Rispetto del territorio, armonia con l’ambiente circostante, salvaguardia del paesaggio e dei suoi scorci mozzafiato: sono le linee guida tracciate dai padri della Costa Smeralda, direttive che continuano a sessant’anni di distanza a essere seguite e rispettate, e che hanno reso Porto Cervo e la Costa Smeralda un unicum. «Eravamo un gruppo di architetti, costruttori e ingegneri, ognuno con la propria cultura e il proprio bagaglio di esperienze personali, - commenta Busiri Vici - che sono riusciti a unirsi, rispettando le proprie individualità, ma mescolandosi perfettamente, per dar vita alla meraviglia della Costa Smeralda». E tra gli artefici della Costa Smeralda c’è Giuseppe Polese. A seguire le sue orme, il figlio Simone, anch’egli architetto e anche lui impegnato, anni dopo, nel contribuire a creare la magia della Costa.


Simone Polese ha seguito le orme di suo padre che dal 1962 si trasferì con moglie e figlio prima a Olbia e poi ad Abbiadori per contribuire a dare alla luce alcune tra le ville e gli hotel più celebri e rinomati, nessuno dei suoi familiari lasciò più l’isola e la Costa Smeralda. «Ho visto la nascita e l’evolversi della Costa Smeralda, - racconta Simone Polese che per anni ha lavorato al fianco del padre nel loro studio - e se c’è una cosa che seguiva con assoluta rigidità, era la volontà di portare avanti uno discorso estetico che si rifacesse alla tradizione dello stazzu. Evolvere la tradizione locale aveva un senso per lui, ma senza mai stravolgerla».



Ed è questa la cifra stilistica, che Polese ha lasciato nei suoi lavori. «Se la Costa Smeralda, ancora adesso, dopo sessant’anni, ha un fascino e un richiamo internazionale, sicuramente è anche merito del suo primo nucleo costruttivo.

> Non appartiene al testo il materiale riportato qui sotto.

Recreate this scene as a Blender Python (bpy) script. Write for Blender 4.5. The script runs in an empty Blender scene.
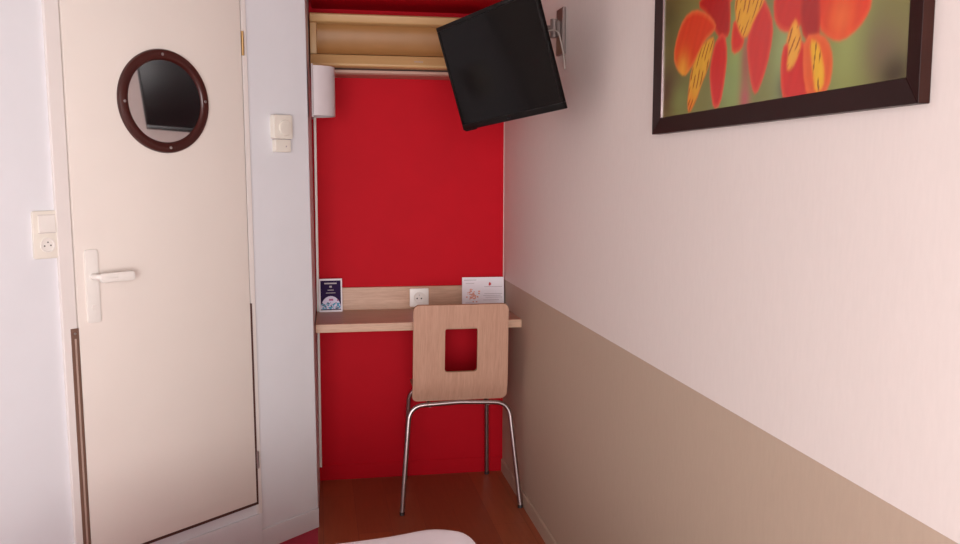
import bpy, bmesh, math, random
import numpy as np
from mathutils import Vector, Matrix
random.seed(4)
R = math.radians
C = bpy.context.scene.collection
S = bpy.context.scene

# ------------------------------------------------------------------ camera, world, light, exposure
cam_d = bpy.data.cameras.new('camera')
cam = bpy.data.objects.new('camera', cam_d); C.objects.link(cam); S.camera = cam
cam_d.sensor_width = 36.0; cam_d.lens = 900.0 / 960.0 * 36.0
YAW, PITCH, ROLL = R(10.204), R(-6.4041), R(0.1825)
fwd = Vector((math.sin(YAW)*math.cos(PITCH), math.cos(YAW)*math.cos(PITCH), math.sin(PITCH)))
rt = Vector((math.cos(YAW), -math.sin(YAW), 0)); up = rt.cross(fwd)
rt, up = rt*math.cos(ROLL)+up*math.sin(ROLL), -rt*math.sin(ROLL)+up*math.cos(ROLL)
M = Matrix((rt, up, -fwd)).transposed().to_4x4(); M.translation = (0, 0, 1.364)
cam.matrix_world = M
cam_d.clip_start = 0.02

w = bpy.data.worlds.new('sky'); S.world = w; w.use_nodes = True
w.node_tree.nodes['Background'].inputs[0].default_value = (0.9, 0.92, 1.0, 1)
w.node_tree.nodes['Background'].inputs[1].default_value = 1.0

def area(name, loc, rot, sx, sy, power, col):
    d = bpy.data.lights.new(name, 'AREA'); d.shape = 'RECTANGLE'; d.size = sx; d.size_y = sy
    d.energy = power; d.color = col
    o = bpy.data.objects.new(name, d); C.objects.link(o); o.location = loc; o.rotation_euler = rot
    return o
# overcast daylight entering through the window behind the photographer
area('window_daylight', (-0.33, -1.62, 1.13), (R(90), 0, 0), 1.75, 1.6, 93, (1.0, 0.965, 0.95))

S.view_settings.view_transform = 'Standard'
S.view_settings.look = 'None'
S.view_settings.gamma = 1.0
S.view_settings.use_curve_mapping = False
S.view_settings.exposure = 0.82

# ------------------------------------------------------------------ measures of the room (metres)
XR, YB, XL, YE, BAND = 0.812, 3.92, -0.02, 3.3945, 0.8846
XLB = -0.012                       # niche side wall at the red wall
YW, XW, ZC = -1.35, -1.25, 2.42    # window wall, left wall, ceiling
A = R(47.394)
DV = Vector((-math.sin(A), -math.cos(A), 0))   # along the diagonal wall, away from the niche
NV = Vector((math.cos(A), -math.sin(A), 0))    # out of the diagonal wall
E0 = Vector((XL, YE, 0))
DROT = math.pi/2 - A
SEND = 1.606

# ------------------------------------------------------------------ materials
def lin(r, g, b):
    f = lambda c: (c/255/12.92) if c/255 <= 0.04045 else ((c/255+0.055)/1.055)**2.4
    return (f(r), f(g), f(b), 1)
def base_mat(name, col, rough=0.6, metal=0.0, spec=0.5):
    m = bpy.data.materials.new(name); m.use_nodes = True
    nt = m.node_tree; b = nt.nodes['Principled BSDF']
    b.inputs['Base Color'].default_value = col; b.inputs['Roughness'].default_value = rough
    b.inputs['Metallic'].default_value = metal; b.inputs['Specular IOR Level'].default_value = spec
    return m, nt, b
def N(nt, t, **kw):
    n = nt.nodes.new(t)
    for k, v in kw.items(): setattr(n, k, v)
    return n
def mat(name, col, rough=0.6, metal=0.0, var=0.04, scale=20.0, bump=0.0, bscale=200.0, stretch=(1,1,1), bstretch=(1,1,1), spec=0.5):
    """paint-like surface: faint tone variation and optional fine bump"""
    m, nt, b = base_mat(name, col, rough, metal, spec)
    L = nt.links.new
    tc = N(nt, 'ShaderNodeTexCoord'); mp = N(nt, 'ShaderNodeMapping'); mp.inputs['Scale'].default_value = stretch
    L(tc.outputs['Object'], mp.inputs[0])
    nz = N(nt, 'ShaderNodeTexNoise'); nz.inputs['Scale'].default_value = scale; nz.inputs['Detail'].default_value = 4
    L(mp.outputs[0], nz.inputs['Vector'])
    rp = N(nt, 'ShaderNodeValToRGB')
    d = 1-var; u = 1+var
    rp.color_ramp.elements[0].position = 0.3; rp.color_ramp.elements[1].position = 0.7
    rp.color_ramp.elements[0].color = (col[0]*d, col[1]*d, col[2]*d, 1)
    rp.color_ramp.elements[1].color = (min(1, col[0]*u), min(1, col[1]*u), min(1, col[2]*u), 1)
    L(nz.outputs['Fac'], rp.inputs[0]); L(rp.outputs[0], b.inputs['Base Color'])
    if bump:
        mp2 = N(nt, 'ShaderNodeMapping'); mp2.inputs['Scale'].default_value = bstretch
        L(tc.outputs['Object'], mp2.inputs[0])
        n2 = N(nt, 'ShaderNodeTexNoise'); n2.inputs['Scale'].default_value = bscale; n2.inputs['Detail'].default_value = 2
        L(mp2.outputs[0], n2.inputs['Vector'])
        bp = N(nt, 'ShaderNodeBump'); bp.inputs['Strength'].default_value = bump; bp.inputs['Distance'].default_value = 0.001
        L(n2.outputs['Fac'], bp.inputs['Height']); L(bp.outputs[0], b.inputs['Normal'])
    return m
def wood(name, c1, c2, stretch, rough=0.45, scale=9.0, spec=0.5):
    """straight grained veneer; stretch is small along the grain"""
    m, nt, b = base_mat(name, c1, rough, 0, spec); L = nt.links.new
    tc = N(nt, 'ShaderNodeTexCoord'); mp = N(nt, 'ShaderNodeMapping'); mp.inputs['Scale'].default_value = stretch
    L(tc.outputs['Object'], mp.inputs[0])
    n1 = N(nt, 'ShaderNodeTexNoise'); n1.inputs['Scale'].default_value = scale; n1.inputs['Detail'].default_value = 6; n1.inputs['Roughness'].default_value = 0.65
    L(mp.outputs[0], n1.inputs['Vector'])
    n2 = N(nt, 'ShaderNodeTexNoise'); n2.inputs['Scale'].default_value = scale*4; n2.inputs['Detail'].default_value = 3
    L(mp.outputs[0], n2.inputs['Vector'])
    mx = N(nt, 'ShaderNodeMath', operation='MULTIPLY_ADD'); mx.inputs[1].default_value = 0.4
    L(n2.outputs['Fac'], mx.inputs[0])
    ms = N(nt, 'ShaderNodeMath', operation='MULTIPLY'); ms.inputs[1].default_value = 0.6
    L(n1.outputs['Fac'], ms.inputs[0]); L(ms.outputs[0], mx.inputs[2])
    rp = N(nt, 'ShaderNodeValToRGB'); rp.color_ramp.elements[0].position = 0.35; rp.color_ramp.elements[1].position = 0.65
    rp.color_ramp.elements[0].color = c2; rp.color_ramp.elements[1].color = c1
    L(mx.outputs[0], rp.inputs[0]); L(rp.outputs[0], b.inputs['Base Color'])
    return m
def plank_floor(name):
    m, nt, b = base_mat(name, (0.2, 0.06, 0.03, 1), 0.42, 0); L = nt.links.new
    tc = N(nt, 'ShaderNodeTexCoord'); mp = N(nt, 'ShaderNodeMapping'); mp.inputs['Rotation'].default_value = (0, 0, R(90))
    L(tc.outputs['Object'], mp.inputs[0])
    br = N(nt, 'ShaderNodeTexBrick'); br.offset = 0.37
    br.inputs['Scale'].default_value = 1.0; br.inputs['Brick Width'].default_value = 1.1; br.inputs['Row Height'].default_value = 0.13
    br.inputs['Mortar Size'].default_value = 0.0012; br.inputs['Mortar Smooth'].default_value = 0.3
    br.inputs['Color1'].default_value = lin(150, 76, 50); br.inputs['Color2'].default_value = lin(166, 88, 56)
    br.inputs['Mortar'].default_value = lin(136, 68, 46)
    L(mp.outputs[0], br.inputs['Vector'])
    mp2 = N(nt, 'ShaderNodeMapping'); mp2.inputs['Scale'].default_value = (14, 1.2, 1); L(tc.outputs['Object'], mp2.inputs[0])
    nz = N(nt, 'ShaderNodeTexNoise'); nz.inputs['Scale'].default_value = 5; nz.inputs['Detail'].default_value = 6
    L(mp2.outputs[0], nz.inputs['Vector'])
    rp = N(nt, 'ShaderNodeValToRGB'); rp.color_ramp.elements[0].color = (0.8, 0.76, 0.72, 1); rp.color_ramp.elements[1].color = (1.12, 1.1, 1.08, 1)
    L(nz.outputs['Fac'], rp.inputs[0])
    mx = N(nt, 'ShaderNodeMixRGB', blend_type='MULTIPLY'); mx.inputs[0].default_value = 1
    L(br.outputs['Color'], mx.inputs[1]); L(rp.outputs[0], mx.inputs[2]); L(mx.outputs[0], b.inputs['Base Color'])
    return m

m_white = mat('white_wall_paint', lin(222, 221, 225), 0.55, var=0.015, scale=6, bump=0.12, bscale=180)
m_wallp = mat('pale_pink_wallpaper', lin(220, 209, 203), 0.6, var=0.015, scale=30, stretch=(1, 4, 1), bump=0.12, bscale=160, bstretch=(1, 3, 1))
m_taupe = mat('taupe_wallpaper', lin(180, 159, 140), 0.6, var=0.02, scale=30, stretch=(1, 4, 1), bump=0.12, bscale=160, bstretch=(1, 3, 1))
m_red = mat('red_wall_paint', lin(190, 8, 29), 0.6, spec=0.12, var=0.03, scale=8, bump=0.2, bscale=150)
m_redsk = mat('red_skirting_paint', lin(188, 8, 28), 0.6, spec=0.12, var=0.02)
m_ceil = mat('ceiling_paint', lin(140, 132, 126), 0.8, var=0.01)
m_floor = plank_floor('laminate_planks')
m_carpet = mat('crimson_floor_covering', lin(176, 40, 66), 0.8, var=0.08, scale=120)
m_door = mat('cream_door_laminate', lin(230, 220, 212), 0.42, var=0.012, scale=5)
m_frame = mat('white_door_frame', lin(228, 220, 216), 0.4, var=0.01)
m_plast = mat('white_plastic', lin(232, 226, 220), 0.35, var=0.01)
m_cream = mat('cream_plastic', lin(226, 219, 208), 0.4, var=0.015)
m_dark = mat('dark_recess', lin(58, 32, 28), 0.7)
m_seal_shade = mat('brown_seal_gap_shade', lin(78, 44, 38), 0.7)
m_hole = mat('black_hole', lin(14, 12, 12), 0.8)
m_guard = mat('bronze_metal_strip', lin(128, 98, 84), 0.4, metal=0.25, var=0.08, scale=30, stretch=(1, 1, 0.1))
m_brass = mat('brass', lin(176, 140, 92), 0.35, metal=0.8, var=0.1)
m_steel = mat('brushed_steel', lin(190, 186, 186), 0.3, metal=0.9, var=0.04)
m_chrome = mat('satin_chrome_tube', lin(172, 158, 158), 0.32, metal=1.0, var=0.03)
m_port = mat('maroon_brown_plastic', lin(62, 22, 18), 0.3, var=0.1, scale=12)
m_mirror, _nt, _b = base_mat('mirror_glass', (0.80, 0.76, 0.76, 1), 0.03, 1.0)
m_ac = mat('beige_plastic', lin(196, 158, 108), 0.45, var=0.02, scale=6)
m_ac_in = mat('tan_plastic', lin(160, 116, 68), 0.5, var=0.05, scale=6)
m_ac_low = mat('pale_pink_plastic', lin(180, 140, 124), 0.45, var=0.02)
m_bezel = mat('black_glossy_plastic', lin(8, 4, 4), 0.3, var=0.1, spec=0.12)
m_screen, _nt, _b = base_mat('switched_off_screen', lin(7, 3, 4), 0.14, 0.0, 0.12)
m_bracket = mat('grey_painted_metal', lin(116, 100, 96), 0.4, metal=0.4)
m_cable = mat('grey_cable', lin(170, 158, 150), 0.5)
m_pframe = mat('dark_brown_frame', lin(34, 13, 12), 0.35, spec=0.2, var=0.12, scale=10, stretch=(1, 1, 3))
m_pside = mat('brown_frame_edge', lin(44, 18, 12), 0.4, spec=0.2, var=0.1)
m_desk = wood('light_oak_top', lin(200, 160, 134), lin(180, 140, 114), (0.6, 9, 9), 0.4)
m_chair = wood('light_oak_plywood', lin(198, 156, 134), lin(180, 138, 116), (12, 1, 0.5), 0.42)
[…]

Il Cala di Volpe, il Pitrizza e il Romazzino sono opere che non hanno tempo». Attraversa le mode e le tendenze costruttive, conservando intatto il suo fascino: la Costa Smeralda per Simone Polese è una casa che non passa mai di moda, ma che ad ogni compleanno acquisisce un allure maggiore.


«Ricordo quando vivevamo nella nostra villa a Pantogia - racconta Simone Polese - La strada era bianca e la sera era facile incontrare il principe Aga Khan che faceva jogging. in pantaloncini e maglietta dell’Ovomaltina! E ricordo mio padre che gli offriva per scherno un passaggio in auto!».